Nvidia has reported massive growth for the most recent quarter, with sales up 69% from the comparative period last year to $44,1-billion.

Net income was up 26% to $18.78 billion.

On 9 April 2025, Nvidia was informed by the US government that a license is required for exports of its H20 products into the China market. As a result of these new requirements, Nvidia incurred a $4,5-billion charge in the first quarter of fiscal 2026 associated with H20 excess inventory and purchase obligations as the demand for H20 diminished.

Sales of H20 products were $4,6-billion for the first quarter of fiscal 2026 prior to the new export licensing requirements. Nvidia was unable to ship an additional $2,5-billion of H20 revenue in the first quarter.

“Our breakthrough Blackwell NVL72 AI supercomputer — a ‘thinking machine’ designed for reasoning— is now in full-scale production across system makers and cloud service providers,” says Jensen Huang, founder and CEO of Nvidia.

“Global demand for Nvidia’s AI infrastructure is incredibly strong.
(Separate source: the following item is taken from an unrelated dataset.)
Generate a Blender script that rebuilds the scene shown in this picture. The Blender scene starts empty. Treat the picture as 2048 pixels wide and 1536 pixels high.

AI inference token generation has surged tenfold in just one year, and as AI agents become mainstream, the demand for AI computing will accelerate.

“Countries around the world are recognizing AI as essential infrastructure — just like electricity and the internet — and Nvidia stands at the center of this profound transformation.”

The chip-maker is predicting revenue growth in the current quarter of 50% from the same period last year, to $45-billion.